Saturday, March 19, 2022

In the Distance, by Hernan Diaz

I became aware of In the Distance soon after it came out in 2017, I believe, though I don't remember how I became aware of it. I was surprised and thrilled to find a copy at the Goodwill in Greenwich Village not long after it had been nominated for the Pulitzer Prize. I picked it up and contemplated reading it several times between then and now. I would read the blurb and it just never felt like the thing I wanted to be reading at whatever particular moment I found myself in. It was this tweet from last September that nudged me closer to reading it. I decided to read it "soon," and soon finally became now last Sunday. 

Let me start by saying this book was stunning. It was sometimes hard to read, one troubling event piles on top of another, again and again as the book goes on. There's hardly a break from the trouble. And yet, it's beautiful. 

Early on while reading In the Distance I thought it was like a picaresque. The book is episodic as Håkan, a Swedish immigrant who arrives in San Francisco in the early 19th century as a boy, picks up with – or is picked up by – different characters. Some are benefactors, some are using him. Each chapter presented a new adventure or circumstance in his travels. But then other characters largely disappear from the book after one particularly bad episode. Håkan spends months and years in deep solitude. Though, with a couple exceptions, the time he spends with people is no less lonely than his time alone. People in this book are terrifying for the harm they are prepared to do to one another. Håkan begins the book as a total innocent, and some element of that innocence stays with him throughout. Meanwhile his notoriety  grows as he unwittingly becomes a figure of myth across the West. In the public imagination he is a person dramatically different from the real Håkan, but the real Håkan – filled with shame over his own actions – seems partly to believe that he deserves this public censure. He avoids other humans because he fears what they will do to him, but also because he fears what they will think of him. He is afraid to face them. The book itself represents the first time he tells his own story to anyone. (It's told in the third person, but it's framed as a narrative he gives of his own life to fellow passengers on an iced-in boat near Alaska.)
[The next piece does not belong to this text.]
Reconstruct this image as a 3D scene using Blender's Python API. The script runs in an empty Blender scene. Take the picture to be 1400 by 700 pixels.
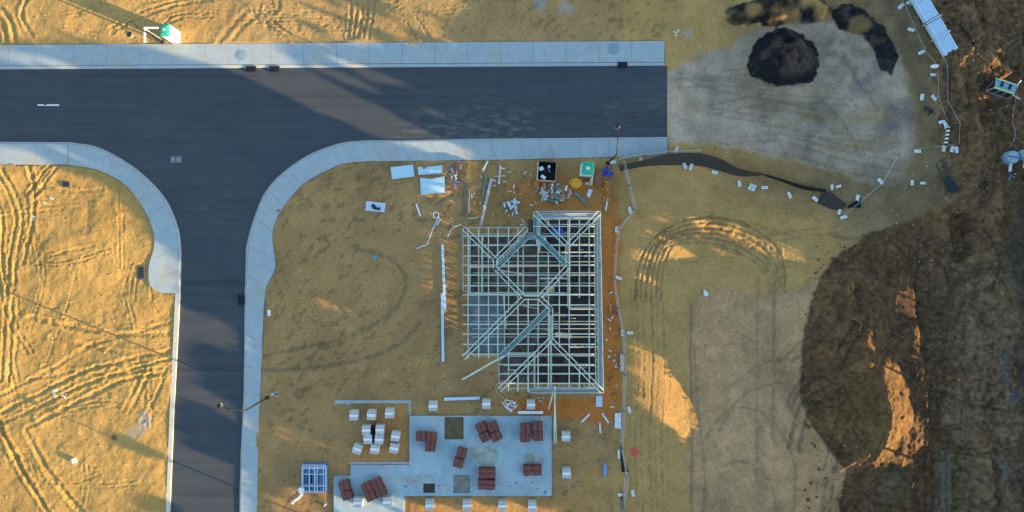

Unless I'm forgetting something, this is only the second Western novel I've read, the other being Butcher's Crossing, which I also found hard to read yet beautiful. The two books do inhabit the same moment for a stretch – the events of Butcher's Crossing take place in the space of a year, while In the Distance spans decades. In the Distance imagines a person inhabiting a long period of American history and westward expansion, and yet so removed from the world of humans that the external events of history are almost invisible to him.